## BEGIN DATASET EXTRACT

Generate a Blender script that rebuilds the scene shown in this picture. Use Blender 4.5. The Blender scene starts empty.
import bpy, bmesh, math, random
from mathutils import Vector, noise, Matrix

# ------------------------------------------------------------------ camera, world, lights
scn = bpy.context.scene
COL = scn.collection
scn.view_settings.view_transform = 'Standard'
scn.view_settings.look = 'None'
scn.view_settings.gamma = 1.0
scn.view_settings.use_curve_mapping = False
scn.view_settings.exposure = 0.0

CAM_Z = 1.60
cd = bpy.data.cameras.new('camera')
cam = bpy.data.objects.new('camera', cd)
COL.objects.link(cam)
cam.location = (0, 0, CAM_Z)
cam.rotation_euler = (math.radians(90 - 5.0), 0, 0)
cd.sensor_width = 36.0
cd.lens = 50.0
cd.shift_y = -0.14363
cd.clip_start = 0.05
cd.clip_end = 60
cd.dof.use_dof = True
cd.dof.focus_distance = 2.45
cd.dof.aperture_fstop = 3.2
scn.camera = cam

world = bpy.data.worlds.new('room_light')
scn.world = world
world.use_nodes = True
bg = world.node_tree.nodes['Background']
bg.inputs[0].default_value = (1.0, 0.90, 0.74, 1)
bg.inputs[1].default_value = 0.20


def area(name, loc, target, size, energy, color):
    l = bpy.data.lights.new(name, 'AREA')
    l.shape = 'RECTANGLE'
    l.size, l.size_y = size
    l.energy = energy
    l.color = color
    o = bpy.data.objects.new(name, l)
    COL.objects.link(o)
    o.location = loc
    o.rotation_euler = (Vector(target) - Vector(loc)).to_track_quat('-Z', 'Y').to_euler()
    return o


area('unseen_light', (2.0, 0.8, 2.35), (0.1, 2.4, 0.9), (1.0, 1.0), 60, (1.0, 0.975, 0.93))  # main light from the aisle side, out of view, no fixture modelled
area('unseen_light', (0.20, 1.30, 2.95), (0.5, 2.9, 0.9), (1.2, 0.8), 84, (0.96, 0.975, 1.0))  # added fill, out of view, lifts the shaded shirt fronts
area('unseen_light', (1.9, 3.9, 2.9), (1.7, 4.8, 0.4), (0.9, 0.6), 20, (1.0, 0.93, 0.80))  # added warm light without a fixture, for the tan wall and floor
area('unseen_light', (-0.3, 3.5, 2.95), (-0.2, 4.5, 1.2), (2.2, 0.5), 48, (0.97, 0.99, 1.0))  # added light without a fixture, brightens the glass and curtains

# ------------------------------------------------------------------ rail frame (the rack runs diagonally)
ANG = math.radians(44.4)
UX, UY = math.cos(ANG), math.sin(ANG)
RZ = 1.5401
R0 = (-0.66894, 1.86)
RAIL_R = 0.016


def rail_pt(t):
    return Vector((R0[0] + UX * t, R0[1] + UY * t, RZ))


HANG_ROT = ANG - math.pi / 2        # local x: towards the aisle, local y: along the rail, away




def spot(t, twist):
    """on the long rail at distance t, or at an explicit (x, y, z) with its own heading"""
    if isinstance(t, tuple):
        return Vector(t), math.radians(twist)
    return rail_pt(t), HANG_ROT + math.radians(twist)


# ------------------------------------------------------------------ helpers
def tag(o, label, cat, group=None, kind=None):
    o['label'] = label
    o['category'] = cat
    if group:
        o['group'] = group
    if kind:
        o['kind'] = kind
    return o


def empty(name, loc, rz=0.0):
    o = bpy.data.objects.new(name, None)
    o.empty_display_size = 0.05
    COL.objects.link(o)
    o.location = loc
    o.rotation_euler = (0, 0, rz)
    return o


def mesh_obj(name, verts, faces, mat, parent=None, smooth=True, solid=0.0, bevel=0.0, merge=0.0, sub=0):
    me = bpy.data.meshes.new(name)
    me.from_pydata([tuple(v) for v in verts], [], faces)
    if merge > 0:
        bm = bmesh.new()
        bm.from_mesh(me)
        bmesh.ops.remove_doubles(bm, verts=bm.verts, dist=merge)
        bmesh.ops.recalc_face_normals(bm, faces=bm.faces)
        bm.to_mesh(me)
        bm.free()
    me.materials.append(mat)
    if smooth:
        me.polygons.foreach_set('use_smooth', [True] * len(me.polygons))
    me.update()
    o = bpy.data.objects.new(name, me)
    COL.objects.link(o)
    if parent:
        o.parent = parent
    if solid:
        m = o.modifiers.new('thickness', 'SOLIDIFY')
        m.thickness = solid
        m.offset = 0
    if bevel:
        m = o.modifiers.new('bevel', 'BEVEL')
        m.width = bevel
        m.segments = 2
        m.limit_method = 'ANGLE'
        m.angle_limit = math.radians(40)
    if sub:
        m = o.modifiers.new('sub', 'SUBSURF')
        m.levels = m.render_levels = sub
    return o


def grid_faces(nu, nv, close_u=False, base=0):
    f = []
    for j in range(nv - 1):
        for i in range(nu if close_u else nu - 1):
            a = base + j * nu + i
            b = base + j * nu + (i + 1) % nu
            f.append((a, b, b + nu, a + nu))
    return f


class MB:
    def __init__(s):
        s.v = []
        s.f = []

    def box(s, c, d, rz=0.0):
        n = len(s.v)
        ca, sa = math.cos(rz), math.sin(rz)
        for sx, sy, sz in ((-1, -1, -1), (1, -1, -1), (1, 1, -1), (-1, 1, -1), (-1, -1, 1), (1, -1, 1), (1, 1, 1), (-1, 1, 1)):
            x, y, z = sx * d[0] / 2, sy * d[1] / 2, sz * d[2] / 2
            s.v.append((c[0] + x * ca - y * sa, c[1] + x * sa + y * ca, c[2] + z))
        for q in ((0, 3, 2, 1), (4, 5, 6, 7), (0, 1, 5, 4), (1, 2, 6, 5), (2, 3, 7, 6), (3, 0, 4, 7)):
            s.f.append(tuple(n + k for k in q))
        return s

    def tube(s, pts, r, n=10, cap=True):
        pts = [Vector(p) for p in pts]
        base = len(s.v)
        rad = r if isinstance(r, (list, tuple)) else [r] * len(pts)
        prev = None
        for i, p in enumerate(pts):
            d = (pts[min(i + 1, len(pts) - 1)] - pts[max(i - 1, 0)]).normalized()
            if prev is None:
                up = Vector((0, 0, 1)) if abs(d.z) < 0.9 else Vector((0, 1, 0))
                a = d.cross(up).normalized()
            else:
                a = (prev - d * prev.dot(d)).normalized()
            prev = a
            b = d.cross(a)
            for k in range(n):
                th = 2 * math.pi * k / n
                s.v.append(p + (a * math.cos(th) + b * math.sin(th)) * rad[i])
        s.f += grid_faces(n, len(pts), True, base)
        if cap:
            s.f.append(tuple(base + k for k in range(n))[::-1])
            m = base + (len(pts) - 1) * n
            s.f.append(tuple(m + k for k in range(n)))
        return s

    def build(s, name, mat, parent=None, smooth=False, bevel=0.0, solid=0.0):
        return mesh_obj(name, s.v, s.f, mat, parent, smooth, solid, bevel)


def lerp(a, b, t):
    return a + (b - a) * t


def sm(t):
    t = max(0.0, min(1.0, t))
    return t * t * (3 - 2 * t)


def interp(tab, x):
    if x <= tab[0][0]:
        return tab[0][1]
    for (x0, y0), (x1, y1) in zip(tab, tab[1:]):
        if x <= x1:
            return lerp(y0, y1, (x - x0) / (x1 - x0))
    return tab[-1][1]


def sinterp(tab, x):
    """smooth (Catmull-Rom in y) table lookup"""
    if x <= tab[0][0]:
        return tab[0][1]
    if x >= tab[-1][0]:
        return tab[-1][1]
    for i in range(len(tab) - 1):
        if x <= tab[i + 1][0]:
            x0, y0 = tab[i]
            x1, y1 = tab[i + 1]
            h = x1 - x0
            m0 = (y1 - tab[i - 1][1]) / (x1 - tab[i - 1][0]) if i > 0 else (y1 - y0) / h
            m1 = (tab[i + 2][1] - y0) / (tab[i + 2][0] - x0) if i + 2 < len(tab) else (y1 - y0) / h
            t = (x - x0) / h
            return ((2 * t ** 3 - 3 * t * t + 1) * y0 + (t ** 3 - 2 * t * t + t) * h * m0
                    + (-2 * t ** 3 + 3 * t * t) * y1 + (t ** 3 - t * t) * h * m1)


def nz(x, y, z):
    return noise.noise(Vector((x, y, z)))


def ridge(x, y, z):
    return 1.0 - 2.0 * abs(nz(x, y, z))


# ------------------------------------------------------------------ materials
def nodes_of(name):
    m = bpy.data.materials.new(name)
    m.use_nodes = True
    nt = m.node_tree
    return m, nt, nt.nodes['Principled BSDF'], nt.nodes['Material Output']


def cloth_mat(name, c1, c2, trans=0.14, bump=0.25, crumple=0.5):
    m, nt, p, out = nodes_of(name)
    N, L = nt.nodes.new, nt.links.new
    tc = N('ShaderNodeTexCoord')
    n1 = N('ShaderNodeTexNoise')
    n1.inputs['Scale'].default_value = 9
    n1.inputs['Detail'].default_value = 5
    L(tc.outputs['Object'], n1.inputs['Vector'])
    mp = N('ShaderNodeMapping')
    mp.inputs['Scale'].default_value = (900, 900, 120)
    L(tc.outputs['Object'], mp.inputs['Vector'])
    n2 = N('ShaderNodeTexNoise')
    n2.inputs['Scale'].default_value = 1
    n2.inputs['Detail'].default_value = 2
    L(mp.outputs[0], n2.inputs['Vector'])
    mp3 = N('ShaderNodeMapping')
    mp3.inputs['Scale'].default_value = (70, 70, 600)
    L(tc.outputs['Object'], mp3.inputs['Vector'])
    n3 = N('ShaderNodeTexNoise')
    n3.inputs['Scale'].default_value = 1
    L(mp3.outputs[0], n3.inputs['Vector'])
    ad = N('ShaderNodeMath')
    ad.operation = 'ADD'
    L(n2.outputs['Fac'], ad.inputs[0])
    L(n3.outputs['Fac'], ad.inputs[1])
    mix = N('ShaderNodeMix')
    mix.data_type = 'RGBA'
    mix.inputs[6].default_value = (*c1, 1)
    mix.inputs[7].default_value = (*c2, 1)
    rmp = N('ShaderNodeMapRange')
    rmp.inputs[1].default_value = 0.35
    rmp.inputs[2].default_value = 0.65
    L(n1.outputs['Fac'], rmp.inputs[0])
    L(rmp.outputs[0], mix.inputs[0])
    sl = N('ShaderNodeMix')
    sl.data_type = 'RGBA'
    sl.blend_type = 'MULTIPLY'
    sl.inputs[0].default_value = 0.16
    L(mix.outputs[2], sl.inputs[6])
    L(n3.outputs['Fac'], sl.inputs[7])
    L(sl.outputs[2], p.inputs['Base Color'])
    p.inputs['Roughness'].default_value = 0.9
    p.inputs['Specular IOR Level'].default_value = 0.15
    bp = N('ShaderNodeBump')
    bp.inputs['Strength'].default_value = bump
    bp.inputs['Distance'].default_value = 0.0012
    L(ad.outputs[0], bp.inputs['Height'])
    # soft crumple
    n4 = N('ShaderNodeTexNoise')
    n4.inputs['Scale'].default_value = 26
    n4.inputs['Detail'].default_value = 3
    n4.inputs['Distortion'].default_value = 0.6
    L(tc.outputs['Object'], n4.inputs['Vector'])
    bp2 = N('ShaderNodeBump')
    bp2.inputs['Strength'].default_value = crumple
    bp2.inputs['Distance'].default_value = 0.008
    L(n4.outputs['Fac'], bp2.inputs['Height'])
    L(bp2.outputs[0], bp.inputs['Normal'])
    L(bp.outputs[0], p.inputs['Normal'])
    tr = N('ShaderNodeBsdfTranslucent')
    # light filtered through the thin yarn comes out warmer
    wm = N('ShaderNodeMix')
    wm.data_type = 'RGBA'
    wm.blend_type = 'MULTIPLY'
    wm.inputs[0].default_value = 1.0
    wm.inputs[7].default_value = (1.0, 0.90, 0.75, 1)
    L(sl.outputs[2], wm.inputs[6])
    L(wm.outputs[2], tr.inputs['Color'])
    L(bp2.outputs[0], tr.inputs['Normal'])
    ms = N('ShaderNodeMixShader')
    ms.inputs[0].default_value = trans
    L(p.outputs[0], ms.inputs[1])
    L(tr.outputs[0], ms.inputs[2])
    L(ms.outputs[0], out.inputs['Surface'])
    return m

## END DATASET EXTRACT

# EXERCISE DESCRIPTION:
Write down again the exact lines running from the beginning of the data to the line containing "scn.view_settings.exposure = 0.0", with both ends included.

# RESULT:
Generate a Blender script that rebuilds the scene shown in this picture. Use Blender 4.5. The Blender scene starts empty.
import bpy, bmesh, math, random
from mathutils import Vector, noise, Matrix

# ------------------------------------------------------------------ camera, world, lights
scn = bpy.context.scene
COL = scn.collection
scn.view_settings.view_transform = 'Standard'
scn.view_settings.look = 'None'
scn.view_settings.gamma = 1.0
scn.view_settings.use_curve_mapping = False
scn.view_settings.exposure = 0.0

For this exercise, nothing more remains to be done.